There is little doubt that online remarketing can be an effective way of building stronger campaigns within platforms such as Google AdWords. But with a little thought, there are creative ways to leverage up their power even further.
First – let’s just recap on how remarketing works. Someone visits your site. A cookie is placed on their computer which essentially links them (in Google’s mind) to your website.
Later when they are visiting other – possibly unrelated – pages, Google targets them through this cookie and serves your ads. These are “the ads that follow you around”- you visit a website and then ads for that website start appearing all over the place… it’s not coincidence, it’s remarketing.
Most advertisers run remarketing campaigns to all their previous visitors – everyone and anyone who visited their site. Google also allows you to segment the visitor lists by the pages they visited on your page. Let’s say you sell both blue and red widgets. You can build a list of those people that looked at red widgets and another for those who looked at blue widgets. Then you can serve ads for red widgets to the red widget list and ads for blue widgets to the blue widget list.
So far so good.
But you can go further.
Make another list of those people who completed a purchase (or a sign up, a form completion, a newsletter subscription – whatever you class as having captured the client). Now you can combine your lists. You new combination list is for all those people who looked at the red widget pages and who didn’t complete a purchase. After all, why advertise to someone who has already bought from you. There are so many other, more cost effective ways to get repeat business from them once you have their contact details.

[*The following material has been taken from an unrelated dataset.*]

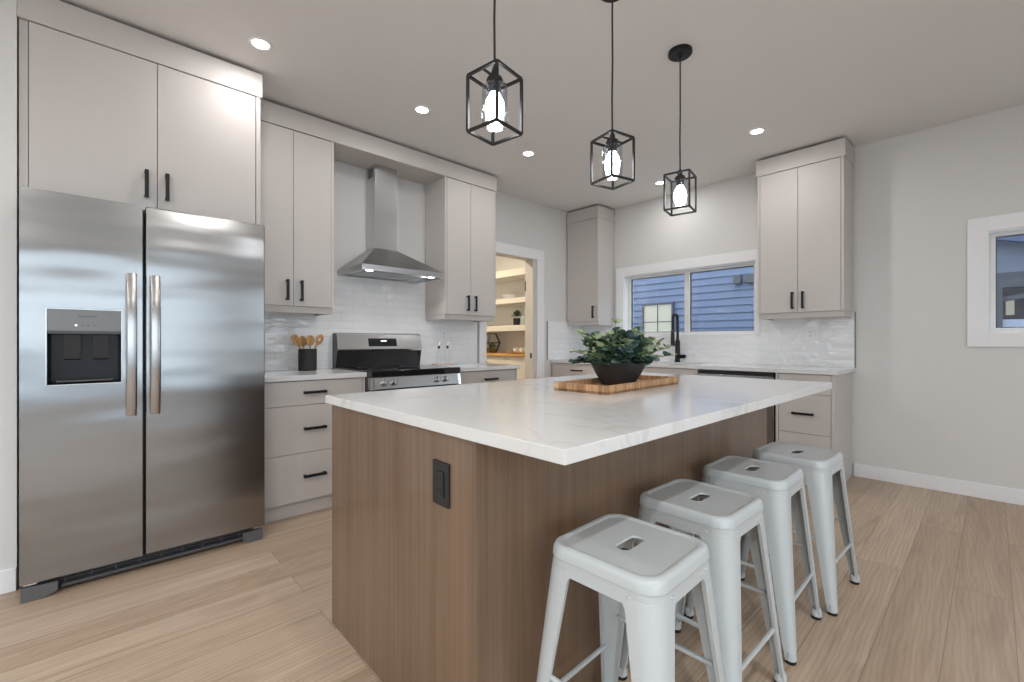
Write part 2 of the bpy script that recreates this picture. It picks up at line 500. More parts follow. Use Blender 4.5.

But there is another element which is often overlooked. This is the duration of the lists. The default value is for 30 days – if you set up a new remarketing list in your AdWords account, this is the duration it will have. Thus a visitor can be remarketed to for 30 days after their initial visit – then they drop off the list. but the cookie duration can be set to anything up to 18 months!
Using duplicate lists with different cookie durations, and then combining them, we can create “windows of opportunity” for remarketing activities.
Consider this scenario….
You have a hairdressing salon. A visitor comes to your site – but doesn’t make an appointment. They do, however, get added to your remarketing lists. If they are looking for a hairdresser, they are going to find one… they want to get their hair done. It’s not something they are going to spend weeks, or even days deciding about – they’re not buying a new car!
So if you don’t catch them in the couple of days after their first visit, the likelihood is that they decided to go somewhere else. Rats!
But wait…. going to the hairdresser is something that people do every four or five weeks or so. So there’s a good chance that this person will be “in the market” for a new hair appointment in four weeks time.
If we set up one remarketing list with a four week duration and one with a five week duration, we can then combine the two and get a list that only contains people who visited our site between four and five weeks ago. Remarketing to them will be so much more effective than remarketing to someone who had their hair done a week ago.
These windows of opportunity will vary between industries. Insurance policies last a year… so we know that a visitor who was looking at insurance last week will be renewing their policy a year from now. Someone looking for ideas for an anniversary present – the same thing. Golfers looking at boxes of 24 balls will lose those and need to buy more (it might take little longer to figure out the ideal window in this case, but it will exist), an office buying coffee supplies, etc, etc.
In fact almost anything that is a repeat behaviour lends itself to this approach, especially where the repetition is dictated more by the nature of the business itself (as in the case of insurance) than the customer.